Man kann dem Alten nur gerecht werden, indem man ihm etwas radikal Neues entgegenstellt.
Im Zuge der notwendigen energetischen Sanierung eines kleinen Siedlerhäuschen aus den 50er Jahren ergab sich der Anlass, die "heimeligen" Zimmer um einen offenen architektonschen Raum zu erweitern. Hiermit wurde nicht nur funktional ein notwendiger Gästebereich im Hanggeschoss geschaffen, sondern auch dem alten Haus eine neue Raumqualität hinzugefügt. Als Erweiterung des Wohnens entstand im Erdgeschoss ein Salon, ein Raum, der einen Kommunikations- und Empfangsraum jenseits einer festgelegten Funktion bildet.

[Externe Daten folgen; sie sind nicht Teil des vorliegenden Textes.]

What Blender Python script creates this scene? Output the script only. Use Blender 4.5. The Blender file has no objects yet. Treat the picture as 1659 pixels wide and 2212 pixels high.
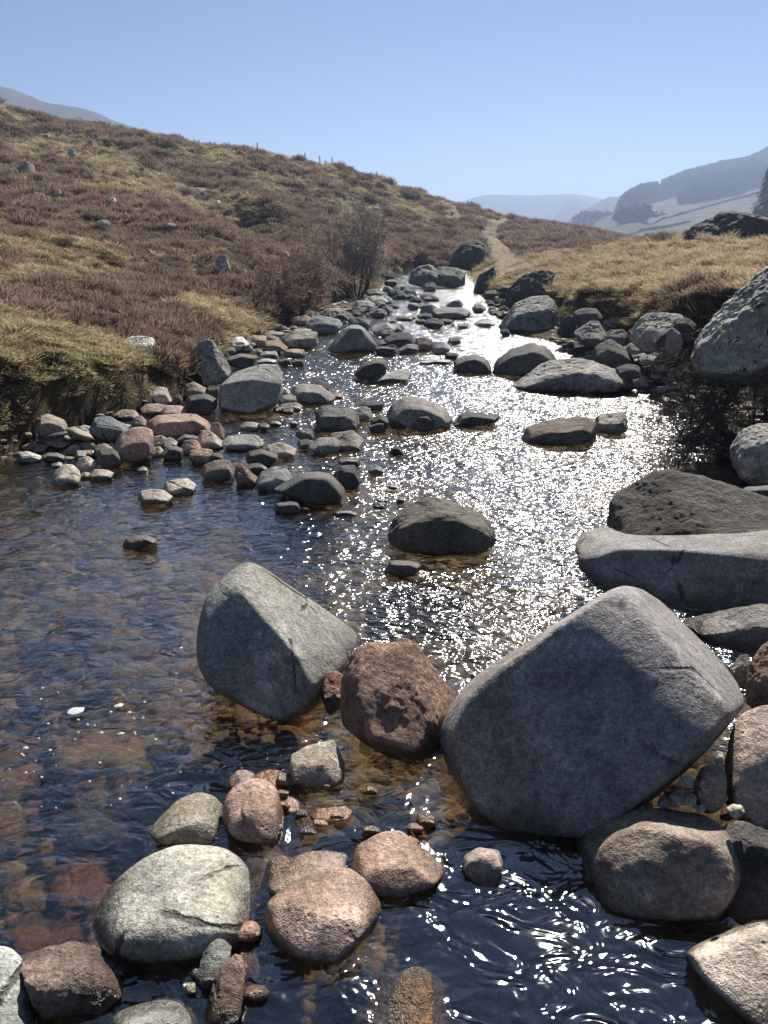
import bpy, bmesh, math, random
import numpy as np
from mathutils import Vector, Matrix

# ------------------------------------------------------------------ camera, sky, sun
R = math.radians
S = bpy.context.scene
H = 1.8                      # eye height above the water, metres
PITCH = math.atan(606/1597.6)
cam_d = bpy.data.cameras.new("camera"); cam = bpy.data.objects.new("camera", cam_d)
S.collection.objects.link(cam); S.camera = cam
cam.location = (0, 0, H); cam.rotation_euler = (math.pi/2-PITCH, 0, 0)
cam_d.sensor_fit = 'VERTICAL'; cam_d.sensor_height = 36; cam_d.lens = 26
cam_d.clip_start = 0.05; cam_d.clip_end = 9000
SUN_AZ, SUN_EL = R(18), R(39)
w = bpy.data.worlds.new("World"); S.world = w; w.use_nodes = True
nt = w.node_tree; nt.nodes.clear()
sky = nt.nodes.new('ShaderNodeTexSky'); sky.sky_type = 'NISHITA'; sky.sun_disc = False
sky.sun_elevation = SUN_EL; sky.sun_rotation = SUN_AZ
sky.air_density = 1.0; sky.dust_density = 0.0; sky.ozone_density = 4.0; sky.altitude = 3000
bg = nt.nodes.new('ShaderNodeBackground'); bg.inputs[1].default_value = 0.050
wo = nt.nodes.new('ShaderNodeOutputWorld')
tint = nt.nodes.new('ShaderNodeMix'); tint.data_type = 'RGBA'; tint.blend_type = 'MULTIPLY'; tint.inputs[0].default_value = 1; tint.inputs[7].default_value = (.93, .89, .86, 1)
nt.links.new(sky.outputs[0], tint.inputs[6]); nt.links.new(tint.outputs[2], bg.inputs[0]); nt.links.new(bg.outputs[0], wo.inputs[0])
sun_d = bpy.data.lights.new("sun", 'SUN'); sun_d.energy = 5.0; sun_d.angle = R(0.55); sun_d.color = (1, .95, .87)
sun = bpy.data.objects.new("sun", sun_d); S.collection.objects.link(sun)
SDIR = Vector((math.sin(SUN_AZ)*math.cos(SUN_EL), math.cos(SUN_AZ)*math.cos(SUN_EL), math.sin(SUN_EL)))
sun.rotation_euler = SDIR.to_track_quat('Z', 'Y').to_euler(); sun.location = SDIR*60
S.view_settings.view_transform = 'Standard'; S.view_settings.look = 'None'
S.view_settings.exposure = 1.0; S.view_settings.gamma = 1
S.render.engine = 'CYCLES'
S.cycles.max_bounces = 6; S.cycles.transparent_max_bounces = 12; S.cycles.volume_bounces = 0
S.cycles.diffuse_bounces = 3; S.cycles.glossy_bounces = 3; S.cycles.transmission_bounces = 2
S.cycles.sample_clamp_indirect = 3; S.cycles.sample_clamp_direct = 0
S.cycles.caustics_reflective = False; S.cycles.caustics_refractive = False
S.cycles.use_denoising = True
C = S.collection

# ------------------------------------------------------------------ geometry helpers
F = 1597.6; CX, CY = 829.5, 1106.0
cp, sp_ = math.cos(PITCH), math.sin(PITCH)
def ray(px, py):
    """direction through a point of the photograph (1659 x 2212 grid)"""
    x = (px-CX); u = -(py-CY)
    return Vector((x, F*cp+u*sp_, u*cp-F*sp_)).normalized()
CAM = Vector((0, 0, H))
def at_r(px, py, r):
    d = ray(px, py); k = r/math.hypot(d.x, d.y); return CAM+d*k
def on_water(px, py, z=0.0):
    d = ray(px, py); return CAM+d*((z-H)/d.z)
def project(P):
    X = P[:, 0]; Y = P[:, 1]; Z = P[:, 2]-H
    dep = Y*cp-Z*sp_; up = Z*cp+Y*sp_
    dep = np.maximum(dep, 1e-3)
    return np.stack([CX+F*X/dep, CY-F*up/dep], 1)
rngp = np.random.RandomState(7)
PERM = rngp.permutation(256); PERM = np.concatenate([PERM]*4)
GR = rngp.normal(size=(256, 3)); GR /= np.linalg.norm(GR, axis=1)[:, None]
def noise(P):
    P = np.asarray(P, float); i = np.floor(P).astype(int); f = P-i; i &= 255
    u = f*f*f*(f*(f*6-15)+10); out = 0
    for dx in (0, 1):
        for dy in (0, 1):
            for dz in (0, 1):
                h = PERM[PERM[PERM[(i[:, 0]+dx) & 255]+((i[:, 1]+dy) & 255)]+((i[:, 2]+dz) & 255)]
                g = GR[h]; d = f-np.array([dx, dy, dz])
                wgt = (u[:, 0] if dx else 1-u[:, 0])*(u[:, 1] if dy else 1-u[:, 1])*(u[:, 2] if dz else 1-u[:, 2])
                out = out+wgt*(g*d).sum(1)
    return out*1.5
def fbm(P, o=4, gain=.5):
    P = np.asarray(P, float); a = 1; s = 0
    for k in range(o):
        s = s+a*noise(P+17.3*k); P = P*2.03; a *= gain
    return s
def sstep(a, b, x):
    t = np.clip((x-a)/(b-a), 0, 1); return t*t*(3-2*t)
def xy0(X, Y, s=1., z=0.): return np.stack([X*s, Y*s, np.zeros_like(X)+z], 1)
def mesh_np(name, V, Fc, smooth=True):
    """V (n,3), Fc (m,3|4) arrays -> mesh"""
    me = bpy.data.meshes.new(name); V = np.asarray(V, np.float32); Fc = np.asarray(Fc, np.int32)
    n, k = Fc.shape
    me.vertices.add(len(V)); me.vertices.foreach_set('co', V.ravel())
    me.loops.add(n*k); me.loops.foreach_set('vertex_index', Fc.ravel())
    me.polygons.add(n); me.polygons.foreach_set('loop_start', np.arange(0, n*k, k, dtype=np.int32))
    me.polygons.foreach_set('use_smooth', np.full(n, smooth))
    me.update(calc_edges=True); me.validate(); return me
def link(name, me, m=None, parent=None, loc=None):
    o = bpy.data.objects.new(name, me); C.objects.link(o)
    if m: me.materials.append(m)
    if parent: o.parent = parent
    if loc is not None: o.location = loc
    return o
def tag(o, label=None, cat=None, group=None, kind=None):
    if label: o['label'] = label
    if cat: o['category'] = cat
    if group: o['group'] = group
    if kind: o['kind'] = kind
    return o
def empty(name, loc):
    o = bpy.data.objects.new(name, None); C.objects.link(o); o.location = loc; return o

# ------------------------------------------------------------------ materials
class MT:
    def __init__(s, name):
        s.m = bpy.data.materials.new(name); s.m.use_nodes = True; s.t = s.m.node_tree; s.t.nodes.clear()
        s.out = s.n('OutputMaterial')
    def n(s, kind, **kw):
        nd = s.t.nodes.new('ShaderNode'+kind)
        for k, v in kw.items():
            if k in nd.inputs.keys(): s.put(nd.inputs[k], v)
            else: setattr(nd, k, v)
        return nd
    def put(s, inp, v):
        if hasattr(v, 'links') or isinstance(v, bpy.types.NodeSocket): s.t.links.new(v, inp)
        else:
            if isinstance(v, tuple) and len(v) == 3 and inp.type == 'RGBA': v = v+(1,)
            inp.default_value = v
    def noise(s, vec, scale, detail=4, rough=.55, dist=0.):
        nd = s.n('TexNoise'); s.put(nd.inputs['Vector'], vec); nd.inputs['Scale'].default_value = scale
        nd.inputs['Detail'].default_value = detail; nd.inputs['Roughness'].default_value = rough
        nd.inputs['Distortion'].default_value = dist; return nd.outputs['Fac']
    def vor(s, vec, scale, out='Distance', feature='F1', rnd=1.):
        nd = s.n('TexVoronoi'); nd.feature = feature; s.put(nd.inputs['Vector'], vec)
        nd.inputs['Scale'].default_value = scale; nd.inputs['Randomness'].default_value = rnd; return nd.outputs[out]
    def ramp(s, fac, stops):
        nd = s.n('ValToRGB'); s.put(nd.inputs[0], fac); e = nd.color_ramp.elements
        while len(e) < len(stops): e.new(0.5)
        for a, (p, c) in zip(e, stops):
            a.position = p; a.color = (c, c, c, 1) if isinstance(c, (int, float)) else tuple(c)+(1,)
        return nd.outputs[0]
    def mix(s, fac, a, b, mode='MIX'):
        nd = s.n('Mix'); nd.data_type = 'RGBA'; nd.blend_type = mode
        s.put(nd.inputs[0], fac); s.put(nd.inputs[6], a); s.put(nd.inputs[7], b); return nd.outputs[2]
    def math(s, op, a, b=0., c=0., clamp=False):
        nd = s.n('Math'); nd.operation = op; nd.use_clamp = clamp
        s.put(nd.inputs[0], a); s.put(nd.inputs[1], b); s.put(nd.inputs[2], c); return nd.outputs[0]
    def coord(s, k='Object'): return s.n('TexCoord').outputs[k]
    def pos(s): return s.n('NewGeometry').outputs['Position']
    def sep(s, v): 
        nd = s.n('SeparateXYZ'); s.put(nd.inputs[0], v); return nd.outputs
    def scale(s, v, x, y, z):
        nd = s.n('VectorMath'); nd.operation = 'MULTIPLY'; s.put(nd.inputs[0], v); nd.inputs[1].default_value = (x, y, z); return nd.outputs[0]
    def bump(s, h, dist, strength=1., normal=None):
        nd = s.n('Bump'); s.put(nd.inputs['Height'], h); nd.inputs['Distance'].default_value = dist
        nd.inputs['Strength'].default_value = strength
        if normal is not None: s.put(nd.inputs['Normal'], normal)
        return nd.outputs[0]
    def attr(s, name, out='Color', kind='GEOMETRY'):
        nd = s.n('Attribute'); nd.attribute_name = name; nd.attribute_type = kind; return nd.outputs[out]
    def surf(s, color, rough, normal=None, spec=.5, **kw):
        nd = s.n('BsdfPrincipled'); s.put(nd.inputs['Base Color'], color); s.put(nd.inputs['Roughness'], rough)
        nd.inputs['Specular IOR Level'].default_value = spec
        if normal is not None: s.put(nd.inputs['Normal'], normal)
        for k, v in kw.items(): s.put(nd.inputs[k], v)
        s.t.links.new(nd.outputs[0], s.out.inputs['Surface']); return nd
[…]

Das alte Haus wurde mit sorgfältigen Details weitgehend in seinem Charakter erhalten, alle Baumassnahmen wie die gesamte energetische Sanierung der Gebäudehülle (Isolation von Dach, Wänden (16 cm Mineralwolle), isolierverglasten Holzfenstern und Türen, Erneuerung der Heizungsanlage und Elektrik) entsprechen neusten Energiestandards, ohne die ursprüngliche Erscheinung zu entstellen. Farb- und Materalwahl, bis hin zu den gewählten Putzstrukturen sind bewusst und präzise im Geist der Zeit der Erstellung des Gebäudes gewählt.

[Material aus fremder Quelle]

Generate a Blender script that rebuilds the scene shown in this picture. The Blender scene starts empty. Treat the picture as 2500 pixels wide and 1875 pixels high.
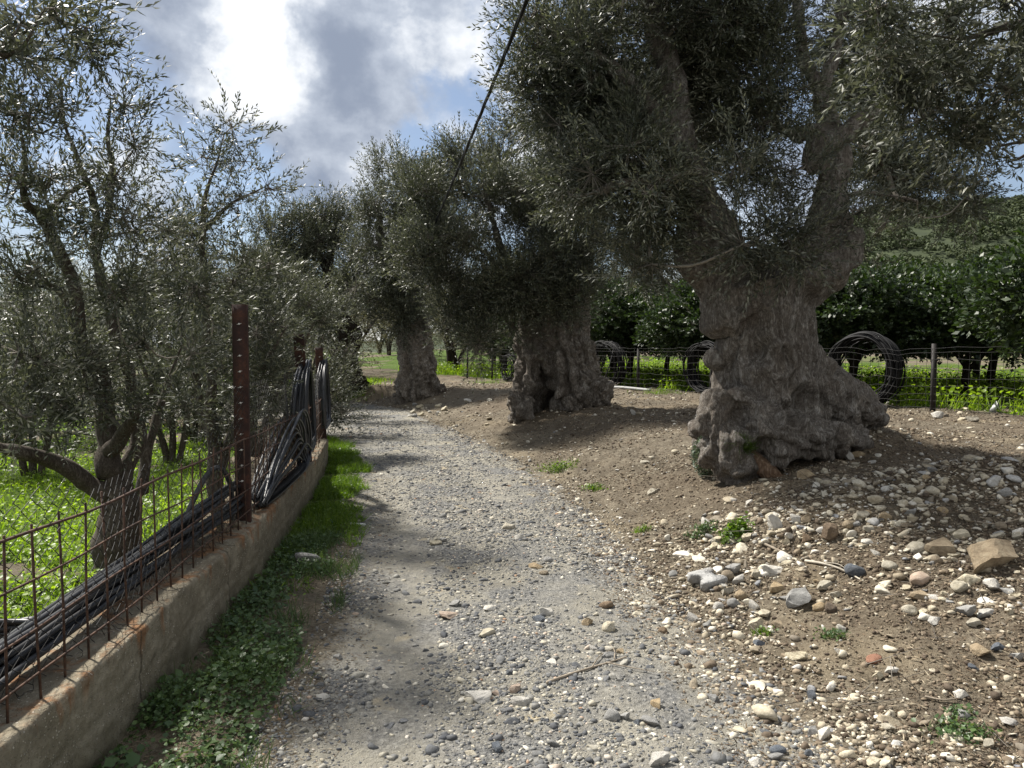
import bpy, bmesh, math, random
import numpy as np
from mathutils import Vector, Matrix

# ------------------------------------------------------------------ camera, sky, sun, exposure
SC = bpy.context.scene
COL = SC.collection
FPX, PITCH, EYE = 1800.0, math.radians(2.784), 1.55
cam = bpy.data.cameras.new('camera')
cam.sensor_width = 36.0
cam.lens = 36.0 * FPX / 2500.0
cam.clip_start, cam.clip_end = 0.05, 3000.0
camo = bpy.data.objects.new('camera', cam)
camo.location = (0, 0, EYE)
camo.rotation_euler = (math.pi / 2 - PITCH, 0, 0)
COL.objects.link(camo)
SC.camera = camo

SUN_EL, SUN_AZ = math.radians(51), math.radians(-54)      # azimuth measured from +Y towards +X
SUN = Vector((math.sin(SUN_AZ) * math.cos(SUN_EL), math.cos(SUN_AZ) * math.cos(SUN_EL), math.sin(SUN_EL)))
lamp = bpy.data.lights.new('sun', 'SUN')
lamp.energy = 5.0
lamp.angle = math.radians(3.2)          # thin cloud in front of the sun
lamp.color = (1.0, 0.95, 0.87)
lampo = bpy.data.objects.new('sun', lamp)
lampo.rotation_euler = SUN.to_track_quat('Z', 'Y').to_euler()
lampo.location = (0, 0, 30)
COL.objects.link(lampo)

SC.view_settings.view_transform = 'Standard'
SC.view_settings.look = 'None'
SC.view_settings.exposure = 0.9
SC.view_settings.gamma = 1.0
SC.view_settings.use_curve_mapping = False
SC.cycles.max_bounces = 5
SC.cycles.diffuse_bounces = 3
SC.cycles.glossy_bounces = 2
SC.cycles.transmission_bounces = 4
SC.cycles.use_denoising = True

_f = np.array([0, math.cos(PITCH), -math.sin(PITCH)])
_u = np.array([0, math.sin(PITCH), math.cos(PITCH)])
def ray(u, v):
    return np.array([1.0, 0, 0]) * ((u - 1250) / FPX) + _u * ((937.5 - v) / FPX) + _f
def W(u, v, d):
    r = ray(u, v)
    return np.array([0, 0, EYE]) + r * (d / r[1])
def px(n, d):
    return n * d / FPX

class Nodes:
    """small helper around a node tree"""
    def __init__(s, nt):
        s.nt = nt
    def n(s, typ, **kw):
        nd = s.nt.nodes.new(typ)
        for k, v in kw.items():
            if k[0] == 'i' and k[1:].isdigit():
                s.put(nd.inputs[int(k[1:])], v)
            elif hasattr(nd, k):
                setattr(nd, k, v)
            else:
                s.put(nd.inputs[k.replace('_', ' ')], v)
        return nd
    def put(s, sock, v):
        if isinstance(v, bpy.types.NodeSocket):
            s.nt.links.new(v, sock)
        elif isinstance(v, bpy.types.Node):
            s.nt.links.new(v.outputs[0], sock)
        else:
            sock.default_value = v
    def math(s, op, a, b=0.0, clamp=False):
        nd = s.n('ShaderNodeMath', operation=op, use_clamp=clamp)
        s.put(nd.inputs[0], a); s.put(nd.inputs[1], b)
        return nd.outputs[0]
    def sstep(s, x, a, b, lo=0.0, hi=1.0):
        nd = s.n('ShaderNodeMapRange', interpolation_type='SMOOTHSTEP')
        s.put(nd.inputs[0], x); nd.inputs[1].default_value = a; nd.inputs[2].default_value = b
        nd.inputs[3].default_value = lo; nd.inputs[4].default_value = hi
        return nd.outputs[0]
    def mix(s, f, a, b, mode='MIX'):
        nd = s.n('ShaderNodeMix', data_type='RGBA', blend_type=mode)
        s.put(nd.inputs[0], f); s.put(nd.inputs[6], a); s.put(nd.inputs[7], b)
        return nd.outputs[2]
    def noise(s, vec, scale, detail=4, rough=0.55, dist=0.0):
        nd = s.n('ShaderNodeTexNoise')
        if vec is not None: s.put(nd.inputs['Vector'], vec)
        nd.inputs['Scale'].default_value = scale; nd.inputs['Detail'].default_value = detail
        nd.inputs['Roughness'].default_value = rough; nd.inputs['Distortion'].default_value = dist
        return nd.outputs['Fac']
    def ramp(s, f, stops):
        nd = s.n('ShaderNodeValToRGB')
        s.put(nd.inputs[0], f)
        el = nd.color_ramp.elements
        while len(el) < len(stops): el.new(0.5)
        for e, (p, c) in zip(el, stops):
            e.position = p; e.color = (*c, 1) if len(c) == 3 else c
        return nd.outputs[0]

def c4(c): return (c[0], c[1], c[2], 1.0)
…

Ganz anders der Anbau. Er ist Teil der energetischen Sanierung des Altbaus, da er die Funktion der Wärmedämmung einer der vier Aussenfassaden des Altbaus übernimmt. Mit optimaler Dämmung (20 cm WDVS und dreifach verglasten Fenstern) bessert er darüberhinaus in der Gesamtbilanz den Energiestandard des Altbaus auf, so dass auch dort eine Qualität nach KfW 70 über die ENEV hinaus erzielt wird. Im gleichen Sinne stellt er ergänzend eine Aufwertung des räumlichen Gefüges des Altbaus dar. Das offene Raumkonzept bildet nicht nur vertikale Bezüge zwischen dem Hang- und Erdgeschoss aus, sondern schafft eine offene und kommunikative Beziehung zwischen Innen und Aussen. Die Farb- und Materialwahl harmoniert mit der des Altbaus, obwohl keine der Farben wiederholt wird. Schwarzrote Töne und Sichtbetonflächen der Aussenfassade kontrastieren den beige und weiss gestrichenen Altbau aussen, Sichtbeton- und glattgeputzte weisse oder mintgrüne Wandflächen die grob abgeriebenen Putzflächen innen.

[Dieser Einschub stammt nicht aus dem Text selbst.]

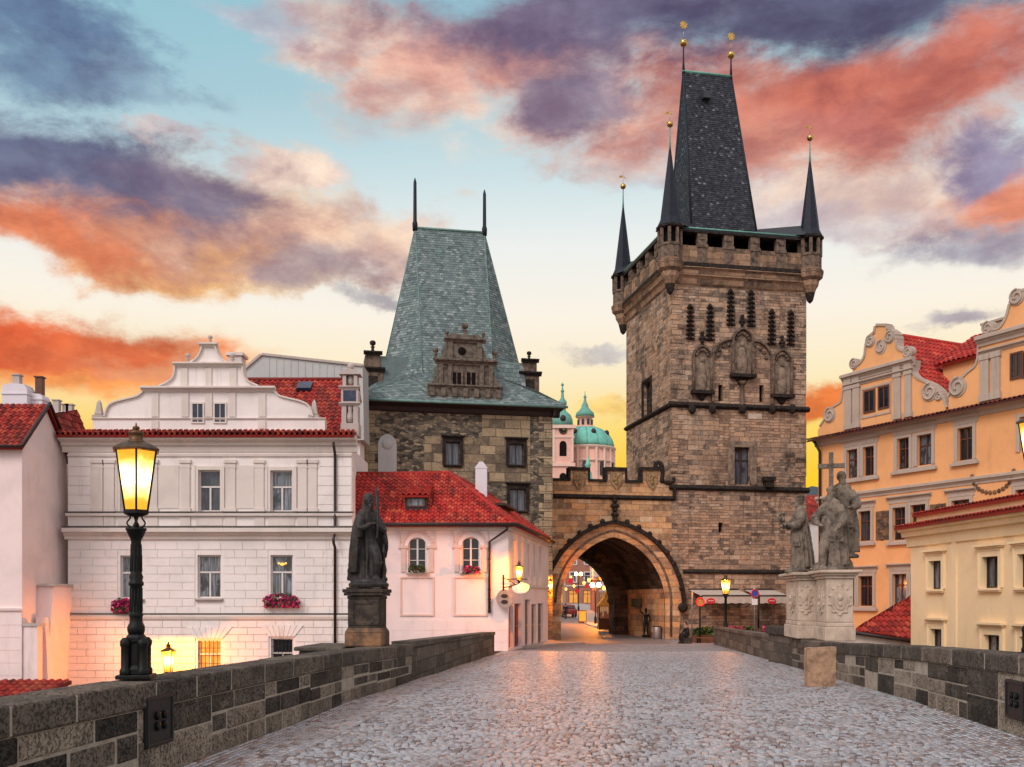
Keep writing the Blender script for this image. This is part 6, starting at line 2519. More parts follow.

Insgesamt entsteht eine durch den Anbau eine zeitgenössische Ergänzung der einfachen, bescheidenen und gleichwohl respektablen Architektur der 50 Jahre, die diese in Ihrer Qualität erst augenscheinlich werden lässt und ihr eine zeitgenössischen Form und eine neue räumliche Qualität hinzufügt.